[Scene modeling code data]
--- START ---
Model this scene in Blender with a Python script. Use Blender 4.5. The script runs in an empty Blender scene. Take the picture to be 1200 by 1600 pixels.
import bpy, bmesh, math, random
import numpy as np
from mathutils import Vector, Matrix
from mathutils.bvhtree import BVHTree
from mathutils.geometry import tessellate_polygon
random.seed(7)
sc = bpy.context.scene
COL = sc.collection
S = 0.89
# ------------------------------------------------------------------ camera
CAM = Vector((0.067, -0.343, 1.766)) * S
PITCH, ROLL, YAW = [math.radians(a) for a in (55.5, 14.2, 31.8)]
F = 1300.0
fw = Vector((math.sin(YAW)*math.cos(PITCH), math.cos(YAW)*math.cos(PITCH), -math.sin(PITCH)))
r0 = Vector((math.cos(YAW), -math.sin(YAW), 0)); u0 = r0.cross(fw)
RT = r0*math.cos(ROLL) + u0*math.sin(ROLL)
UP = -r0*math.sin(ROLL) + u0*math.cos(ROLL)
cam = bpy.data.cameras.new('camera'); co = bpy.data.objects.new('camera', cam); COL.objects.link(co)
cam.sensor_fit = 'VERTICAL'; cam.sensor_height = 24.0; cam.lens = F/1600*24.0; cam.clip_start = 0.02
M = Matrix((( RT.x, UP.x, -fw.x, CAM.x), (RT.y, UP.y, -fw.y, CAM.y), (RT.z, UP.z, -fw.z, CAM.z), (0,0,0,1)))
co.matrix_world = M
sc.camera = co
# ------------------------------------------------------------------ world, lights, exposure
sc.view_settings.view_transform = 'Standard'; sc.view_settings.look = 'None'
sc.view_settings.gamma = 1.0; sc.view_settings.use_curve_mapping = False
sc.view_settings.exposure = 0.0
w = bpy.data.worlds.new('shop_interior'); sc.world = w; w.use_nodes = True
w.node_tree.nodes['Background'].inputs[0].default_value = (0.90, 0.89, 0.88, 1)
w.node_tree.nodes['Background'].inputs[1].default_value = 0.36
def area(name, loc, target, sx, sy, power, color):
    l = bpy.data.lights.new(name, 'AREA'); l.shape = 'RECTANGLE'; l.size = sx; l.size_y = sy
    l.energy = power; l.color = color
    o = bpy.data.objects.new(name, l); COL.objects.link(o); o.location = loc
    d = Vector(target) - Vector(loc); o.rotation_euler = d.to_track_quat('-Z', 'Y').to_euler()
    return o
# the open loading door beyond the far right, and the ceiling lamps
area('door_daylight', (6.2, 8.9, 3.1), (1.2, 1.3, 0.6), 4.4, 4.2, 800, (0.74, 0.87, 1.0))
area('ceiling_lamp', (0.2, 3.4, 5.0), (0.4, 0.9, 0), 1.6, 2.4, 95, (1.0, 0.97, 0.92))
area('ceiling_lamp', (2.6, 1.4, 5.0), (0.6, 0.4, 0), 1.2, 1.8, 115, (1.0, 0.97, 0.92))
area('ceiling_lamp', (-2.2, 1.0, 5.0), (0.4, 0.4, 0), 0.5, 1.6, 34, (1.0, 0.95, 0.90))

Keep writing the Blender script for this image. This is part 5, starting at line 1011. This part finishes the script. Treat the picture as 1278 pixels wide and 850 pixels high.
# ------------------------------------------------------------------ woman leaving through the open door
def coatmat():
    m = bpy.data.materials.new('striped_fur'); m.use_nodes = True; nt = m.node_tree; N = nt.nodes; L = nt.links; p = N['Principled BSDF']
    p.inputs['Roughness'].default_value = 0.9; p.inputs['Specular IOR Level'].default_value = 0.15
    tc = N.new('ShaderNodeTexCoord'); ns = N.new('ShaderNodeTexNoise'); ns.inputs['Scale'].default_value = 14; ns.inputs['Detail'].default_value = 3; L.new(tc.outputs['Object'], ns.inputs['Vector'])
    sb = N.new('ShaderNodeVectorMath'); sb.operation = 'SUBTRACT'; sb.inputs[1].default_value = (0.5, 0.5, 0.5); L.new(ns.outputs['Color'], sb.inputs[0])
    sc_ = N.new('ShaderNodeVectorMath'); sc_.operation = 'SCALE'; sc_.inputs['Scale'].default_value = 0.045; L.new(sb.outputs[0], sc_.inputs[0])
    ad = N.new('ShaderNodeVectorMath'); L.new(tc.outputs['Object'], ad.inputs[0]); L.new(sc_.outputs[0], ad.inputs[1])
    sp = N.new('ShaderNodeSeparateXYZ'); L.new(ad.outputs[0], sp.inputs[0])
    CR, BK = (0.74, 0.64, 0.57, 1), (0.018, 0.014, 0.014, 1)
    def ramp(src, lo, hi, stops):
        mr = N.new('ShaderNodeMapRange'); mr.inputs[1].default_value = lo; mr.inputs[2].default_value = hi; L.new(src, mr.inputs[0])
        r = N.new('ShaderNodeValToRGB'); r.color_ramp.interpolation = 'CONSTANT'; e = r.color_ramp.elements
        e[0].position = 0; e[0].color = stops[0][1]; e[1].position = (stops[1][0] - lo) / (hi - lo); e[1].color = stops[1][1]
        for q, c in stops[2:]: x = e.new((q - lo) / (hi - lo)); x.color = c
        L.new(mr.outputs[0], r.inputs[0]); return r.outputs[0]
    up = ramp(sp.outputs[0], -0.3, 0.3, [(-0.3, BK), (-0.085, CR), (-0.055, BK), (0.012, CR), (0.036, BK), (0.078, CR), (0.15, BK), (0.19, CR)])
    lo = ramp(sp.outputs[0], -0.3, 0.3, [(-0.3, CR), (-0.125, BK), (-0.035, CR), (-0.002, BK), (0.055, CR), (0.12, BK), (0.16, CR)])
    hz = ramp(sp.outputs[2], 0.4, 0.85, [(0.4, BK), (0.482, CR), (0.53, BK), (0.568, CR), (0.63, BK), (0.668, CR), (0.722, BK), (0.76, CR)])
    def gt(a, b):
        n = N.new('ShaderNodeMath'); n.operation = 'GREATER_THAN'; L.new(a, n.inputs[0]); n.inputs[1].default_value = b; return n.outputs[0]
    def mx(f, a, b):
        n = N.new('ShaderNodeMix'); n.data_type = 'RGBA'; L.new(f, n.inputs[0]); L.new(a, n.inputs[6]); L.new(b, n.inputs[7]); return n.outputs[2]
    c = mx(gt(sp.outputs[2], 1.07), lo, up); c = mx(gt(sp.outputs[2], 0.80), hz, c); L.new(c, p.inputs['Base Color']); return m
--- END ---
What is required:
Make an exact copy of all the data.

Full solution:
Model this scene in Blender with a Python script. Use Blender 4.5. The script runs in an empty Blender scene. Take the picture to be 1200 by 1600 pixels.
import bpy, bmesh, math, random
import numpy as np
from mathutils import Vector, Matrix
from mathutils.bvhtree import BVHTree
from mathutils.geometry import tessellate_polygon
random.seed(7)
sc = bpy.context.scene
COL = sc.collection
S = 0.89
# ------------------------------------------------------------------ camera
CAM = Vector((0.067, -0.343, 1.766)) * S
PITCH, ROLL, YAW = [math.radians(a) for a in (55.5, 14.2, 31.8)]
F = 1300.0
fw = Vector((math.sin(YAW)*math.cos(PITCH), math.cos(YAW)*math.cos(PITCH), -math.sin(PITCH)))
r0 = Vector((math.cos(YAW), -math.sin(YAW), 0)); u0 = r0.cross(fw)
RT = r0*math.cos(ROLL) + u0*math.sin(ROLL)
UP = -r0*math.sin(ROLL) + u0*math.cos(ROLL)
cam = bpy.data.cameras.new('camera'); co = bpy.data.objects.new('camera', cam); COL.objects.link(co)
cam.sensor_fit = 'VERTICAL'; cam.sensor_height = 24.0; cam.lens = F/1600*24.0; cam.clip_start = 0.02
M = Matrix((( RT.x, UP.x, -fw.x, CAM.x), (RT.y, UP.y, -fw.y, CAM.y), (RT.z, UP.z, -fw.z, CAM.z), (0,0,0,1)))
co.matrix_world = M
sc.camera = co
# ------------------------------------------------------------------ world, lights, exposure
sc.view_settings.view_transform = 'Standard'; sc.view_settings.look = 'None'
sc.view_settings.gamma = 1.0; sc.view_settings.use_curve_mapping = False
sc.view_settings.exposure = 0.0
w = bpy.data.worlds.new('shop_interior'); sc.world = w; w.use_nodes = True
w.node_tree.nodes['Background'].inputs[0].default_value = (0.90, 0.89, 0.88, 1)
w.node_tree.nodes['Background'].inputs[1].default_value = 0.36
def area(name, loc, target, sx, sy, power, color):
    l = bpy.data.lights.new(name, 'AREA'); l.shape = 'RECTANGLE'; l.size = sx; l.size_y = sy
    l.energy = power; l.color = color
    o = bpy.data.objects.new(name, l); COL.objects.link(o); o.location = loc
    d = Vector(target) - Vector(loc); o.rotation_euler = d.to_track_quat('-Z', 'Y').to_euler()
    return o
# the open loading door beyond the far right, and the ceiling lamps
area('door_daylight', (6.2, 8.9, 3.1), (1.2, 1.3, 0.6), 4.4, 4.2, 800, (0.74, 0.87, 1.0))
area('ceiling_lamp', (0.2, 3.4, 5.0), (0.4, 0.9, 0), 1.6, 2.4, 95, (1.0, 0.97, 0.92))
area('ceiling_lamp', (2.6, 1.4, 5.0), (0.6, 0.4, 0), 1.2, 1.8, 115, (1.0, 0.97, 0.92))
area('ceiling_lamp', (-2.2, 1.0, 5.0), (0.4, 0.4, 0), 0.5, 1.6, 34, (1.0, 0.95, 0.90))

Keep writing the Blender script for this image. This is part 5, starting at line 1011. This part finishes the script. Treat the picture as 1278 pixels wide and 850 pixels high.
# ------------------------------------------------------------------ woman leaving through the open door
def coatmat():
    m = bpy.data.materials.new('striped_fur'); m.use_nodes = True; nt = m.node_tree; N = nt.nodes; L = nt.links; p = N['Principled BSDF']
    p.inputs['Roughness'].default_value = 0.9; p.inputs['Specular IOR Level'].default_value = 0.15
    tc = N.new('ShaderNodeTexCoord'); ns = N.new('ShaderNodeTexNoise'); ns.inputs['Scale'].default_value = 14; ns.inputs['Detail'].default_value = 3; L.new(tc.outputs['Object'], ns.inputs['Vector'])
    sb = N.new('ShaderNodeVectorMath'); sb.operation = 'SUBTRACT'; sb.inputs[1].default_value = (0.5, 0.5, 0.5); L.new(ns.outputs['Color'], sb.inputs[0])
    sc_ = N.new('ShaderNodeVectorMath'); sc_.operation = 'SCALE'; sc_.inputs['Scale'].default_value = 0.045; L.new(sb.outputs[0], sc_.inputs[0])
    ad = N.new('ShaderNodeVectorMath'); L.new(tc.outputs['Object'], ad.inputs[0]); L.new(sc_.outputs[0], ad.inputs[1])
    sp = N.new('ShaderNodeSeparateXYZ'); L.new(ad.outputs[0], sp.inputs[0])
    CR, BK = (0.74, 0.64, 0.57, 1), (0.018, 0.014, 0.014, 1)
    def ramp(src, lo, hi, stops):
        mr = N.new('ShaderNodeMapRange'); mr.inputs[1].default_value = lo; mr.inputs[2].default_value = hi; L.new(src, mr.inputs[0])
        r = N.new('ShaderNodeValToRGB'); r.color_ramp.interpolation = 'CONSTANT'; e = r.color_ramp.elements
        e[0].position = 0; e[0].color = stops[0][1]; e[1].position = (stops[1][0] - lo) / (hi - lo); e[1].color = stops[1][1]
        for q, c in stops[2:]: x = e.new((q - lo) / (hi - lo)); x.color = c
        L.new(mr.outputs[0], r.inputs[0]); return r.outputs[0]
    up = ramp(sp.outputs[0], -0.3, 0.3, [(-0.3, BK), (-0.085, CR), (-0.055, BK), (0.012, CR), (0.036, BK), (0.078, CR), (0.15, BK), (0.19, CR)])
    lo = ramp(sp.outputs[0], -0.3, 0.3, [(-0.3, CR), (-0.125, BK), (-0.035, CR), (-0.002, BK), (0.055, CR), (0.12, BK), (0.16, CR)])
    hz = ramp(sp.outputs[2], 0.4, 0.85, [(0.4, BK), (0.482, CR), (0.53, BK), (0.568, CR), (0.63, BK), (0.668, CR), (0.722, BK), (0.76, CR)])
    def gt(a, b):
        n = N.new('ShaderNodeMath'); n.operation = 'GREATER_THAN'; L.new(a, n.inputs[0]); n.inputs[1].default_value = b; return n.outputs[0]
    def mx(f, a, b):
        n = N.new('ShaderNodeMix'); n.data_type = 'RGBA'; L.new(f, n.inputs[0]); L.new(a, n.inputs[6]); L.new(b, n.inputs[7]); return n.outputs[2]
    c = mx(gt(sp.outputs[2], 1.07), lo, up); c = mx(gt(sp.outputs[2], 0.80), hz, c); L.new(c, p.inputs['Base Color']); return m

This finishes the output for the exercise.